* Requirement
Set down, exactly as written, the lines from the top of the data to the line that holds "C = S.collection", and omit the pictures.

* Collected material

:::::

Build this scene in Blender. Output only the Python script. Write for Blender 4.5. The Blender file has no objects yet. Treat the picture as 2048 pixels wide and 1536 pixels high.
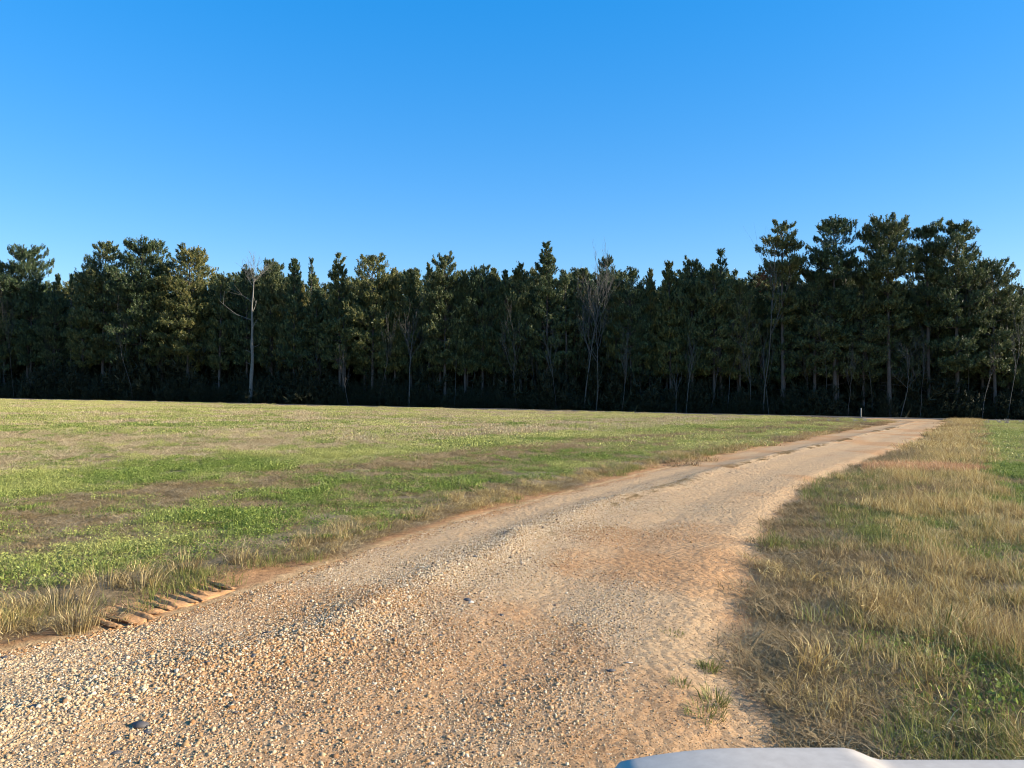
import bpy, math, random
import numpy as np
from math import radians as R, pi

random.seed(7)
RNG = np.random.default_rng(7)
S = bpy.context.scene
C = S.collection

# ------------------------------------------------------------------ camera, sky, sun, exposure
cam_data = bpy.data.cameras.new('camera')
cam_data.sensor_width = 36
cam_data.lens = 24.96
cam_data.clip_start = 0.05
cam_data.clip_end = 6000
cam_data.dof.use_dof = True
cam_data.dof.focus_distance = 16
cam_data.dof.aperture_fstop = 14
cam = bpy.data.objects.new('camera', cam_data)
cam.location = (0, 0, 1.7)
cam.rotation_euler = (R(90 + 1.29), 0, 0)
C.objects.link(cam)
S.camera = cam

SUN_EL = 21.0
SUN_AZ = 99.0          # degrees clockwise from +Y (the way the camera looks)
world = bpy.data.worlds.new('World')
S.world = world
world.use_nodes = True
wn = world.node_tree
wn.nodes.clear()
sky = wn.nodes.new('ShaderNodeTexSky')
sky.sky_type = 'NISHITA'
sky.sun_disc = False
sky.sun_elevation = R(SUN_EL)
sky.sun_rotation = R(SUN_AZ)
sky.altitude = 0
sky.air_density = 1.0
sky.dust_density = 0.15
sky.ozone_density = 3.0
hs = wn.nodes.new('ShaderNodeHueSaturation')
hs.inputs['Saturation'].default_value = 2.4
hs.inputs['Hue'].default_value = 0.514
hs.inputs['Value'].default_value = 2.0      # makes up for what the gamma takes off
bg = wn.nodes.new('ShaderNodeBackground')
bg.inputs['Strength'].default_value = 0.131
wo = wn.nodes.new('ShaderNodeOutputWorld')
gm = wn.nodes.new('ShaderNodeGamma')
gm.inputs['Gamma'].default_value = 0.42
wn.links.new(sky.outputs[0], gm.inputs['Color'])
wn.links.new(gm.outputs[0], hs.inputs['Color'])
wn.links.new(hs.outputs[0], bg.inputs['Color'])
wn.links.new(bg.outputs[0], wo.inputs['Surface'])

sun_data = bpy.data.lights.new('sun', 'SUN')
sun_data.energy = 5.0
sun_data.angle = R(0.5)
sun_data.color = (1.0, 0.89, 0.72)
sun = bpy.data.objects.new('sun', sun_data)
# the lamp shines along its -Z: tip it towards the ground, then turn it to the azimuth
sun.rotation_euler = (R(90 - SUN_EL), 0, R(180 - SUN_AZ))
sun.location = (60, 0, 40)
C.objects.link(sun)

S.view_settings.view_transform = 'Standard'
S.view_settings.look = 'None'
S.view_settings.exposure = 1.12
S.view_settings.gamma = 1.0
S.view_settings.use_curve_mapping = False
S.cycles.filter_width = 1.0
S.cycles.max_bounces = 6
S.cycles.transparent_max_bounces = 4

# ------------------------------------------------------------------ helpers
def hash2(ix, iy, seed):
    h = (ix.astype(np.int64) * 374761393 + iy.astype(np.int64) * 668265263 + seed * 974634743) & 0xFFFFFFFF
    h = ((h ^ (h >> 13)) * 1274126177) & 0xFFFFFFFF
    h = h ^ (h >> 16)
    return (h & 0xFFFFFF) / float(0xFFFFFF)

def vnoise(x, y, seed=0):
    x = np.asarray(x, float); y = np.asarray(y, float)
    ix = np.floor(x); iy = np.floor(y)
    fx = x - ix; fy = y - iy
    fx = fx * fx * (3 - 2 * fx); fy = fy * fy * (3 - 2 * fy)
    a = hash2(ix, iy, seed); b = hash2(ix + 1, iy, seed)
    c = hash2(ix, iy + 1, seed); d = hash2(ix + 1, iy + 1, seed)
    return (a * (1 - fx) + b * fx) * (1 - fy) + (c * (1 - fx) + d * fx) * fy

def fbm(x, y, seed=0, oct=4):
    s = 0; a = 1; t = 0
    for k in range(oct):
        s = s + a * vnoise(x * 2 ** k, y * 2 ** k, seed + 17 * k); t += a; a *= 0.5
    return s / t

def sstep(a, b, x):
    t = np.clip((x - a) / (b - a), 0, 1)
    return t * t * (3 - 2 * t)

def mesh_np(name, V, F, attrs=None, smooth=False):
    """V (n,3), F (m,k) with k = 3 or 4, or a list of such arrays; attrs: {name: (domain, values)}"""
    me = bpy.data.meshes.new(name)
    Fs = F if isinstance(F, list) else [F]
    V = np.asarray(V, np.float32)
    me.vertices.add(len(V))
    me.vertices.foreach_set('co', V.ravel())
    loops = np.concatenate([f.ravel() for f in Fs]).astype(np.int32)
    counts = np.concatenate([np.full(len(f), f.shape[1], np.int32) for f in Fs])
    starts = np.concatenate([[0], np.cumsum(counts)[:-1]]).astype(np.int32)
    me.loops.add(len(loops))
    me.loops.foreach_set('vertex_index', loops)
    me.polygons.add(len(counts))
    me.polygons.foreach_set('loop_start', starts)
    if smooth:
        me.polygons.foreach_set('use_smooth', np.ones(len(counts), bool))
    me.update(calc_edges=True)
    for k, v in (attrs or {}).items():
        v = np.asarray(v, np.float32)
        if v.ndim == 1:
            me.attributes.new(k, 'FLOAT', 'POINT').data.foreach_set('value', v)
        elif v.shape[1] == 3:
            me.attributes.new(k, 'FLOAT_COLOR', 'POINT').data.foreach_set('color', np.c_[v, np.ones(len(v))].astype(np.float32).ravel())
    return me

def obj(name, me, mat=None, parent=None, loc=None):
    o = bpy.data.objects.new(name, me)
    C.objects.link(o)
    if mat is not None and me is not None and not me.materials:
        me.materials.append(mat)
    if parent is not None:
        o.parent = parent
    if loc is not None:
        o.location = loc
    return o

def tag(o, label=None, cat=None, group=None, kind=None):
    if label: o['label'] = label
    if cat: o['category'] = cat
    if group: o['group'] = group
    if kind: o['kind'] = kind
    return o

def thing(name, label, cat, loc=(0, 0, 0), rotz=0, group=None):
    o = bpy.data.objects.new(name, None)
    C.objects.link(o)
    o.empty_display_size = 0.3
    o.location = loc; o.rotation_euler = (0, 0, rotz)
    return tag(o, label, cat, group)

def dup(root, loc, rotz=0.0, scale=(1, 1, 1), label=None, group=None, tilt=0.0):
    r = root.copy(); C.objects.link(r)
    r.location = loc; r.rotation_euler = (tilt, 0, rotz); r.scale = scale
    if label: r['label'] = label
    if group: r['group'] = group
    for ch in root.children:
        c = ch.copy(); C.objects.link(c); c.parent = r
    return r

def tubes(paths, sides=5):
    """paths: list of (points (n,3), radii (n,)); one mesh of tapered tubes -> V, F"""
    Vs, Fs, off = [], [], 0
    ang = np.arange(sides) / sides * 2 * pi
    ca, sa = np.cos(ang), np.sin(ang)
    for P, r in paths:
        P = np.asarray(P, float); r = np.asarray(r, float)
        T = np.gradient(P, axis=0)
        T /= np.linalg.norm(T, axis=1, keepdims=True) + 1e-9
        up = np.array([0.0, 0, 1]) if abs(T[0, 2]) < 0.8 else np.array([1.0, 0, 0])
        U = np.cross(T, up); U /= np.linalg.norm(U, axis=1, keepdims=True) + 1e-9
        W = np.cross(T, U)
        ring = P[:, None] + r[:, None, None] * (ca[None, :, None] * U[:, None] + sa[None, :, None] * W[:, None])
        n = len(P)
        Vs.append(ring.reshape(-1, 3))
        i = np.arange(n - 1)[:, None] * sides + np.arange(sides)[None]
        j = np.arange(n - 1)[:, None] * sides + (np.arange(sides)[None] + 1) % sides
        Fs.append(np.stack([i, j, j + sides, i + sides], -1).reshape(-1, 4) + off)
        off += n * sides
    return np.concatenate(Vs), np.concatenate(Fs)

# ------------------------------------------------------------------ materials
def new_mat(name):
    m = bpy.data.materials.new(name)
    m.use_nodes = True
    return m, m.node_tree, m.node_tree.nodes['Principled BSDF']

def N(nt, kind, **kw):
    n = nt.nodes.new(kind)
    for k, v in kw.items():
        setattr(n, k, v)
    return n

def mixc(nt, fac, a, b, blend='MIX'):
    n = nt.nodes.new('ShaderNodeMix'); n.data_type = 'RGBA'; n.blend_type = blend
    for sock, v in ((n.inputs[0], fac), (n.inputs[6], a), (n.inputs[7], b)):
        if isinstance(v, bpy.types.NodeSocket): nt.links.new(v, sock)
        elif isinstance(v, (int, float)): sock.default_value = v
        else: sock.default_value = (*v, 1)
    return n.outputs[2]

def mathn(nt, op, a, b=0.0, clamp=False):
    n = nt.nodes.new('ShaderNodeMath'); n.operation = op; n.use_clamp = clamp
    for sock, v in ((n.inputs[0], a), (n.inputs[1], b)):
        if isinstance(v, bpy.types.NodeSocket): nt.links.new(v, sock)
        else: sock.default_value = v
    return n.outputs[0]

def noise(nt, scale, detail=4, rough=0.6, vec=None):
    n = nt.nodes.new('ShaderNodeTexNoise')
    n.inputs['Scale'].default_value = scale; n.inputs['Detail'].default_value = detail
    n.inputs['Roughness'].default_value = rough
    if vec is not None: nt.links.new(vec, n.inputs['Vector'])
    return n.outputs['Fac']

def ramp(nt, fac, stops):
    n = nt.nodes.new('ShaderNodeValToRGB')
    e = n.color_ramp.elements
    while len(e) < len(stops): e.new(0.5)
    for k, (p, c) in enumerate(stops):
        e[k].position = p; e[k].color = (*c, 1) if len(c) == 3 else c
    nt.links.new(fac, n.inputs[0])
    return n.outputs[0]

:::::

* Response
Build this scene in Blender. Output only the Python script. Write for Blender 4.5. The Blender file has no objects yet. Treat the picture as 2048 pixels wide and 1536 pixels high.
import bpy, math, random
import numpy as np
from math import radians as R, pi

random.seed(7)
RNG = np.random.default_rng(7)
S = bpy.context.scene
C = S.collection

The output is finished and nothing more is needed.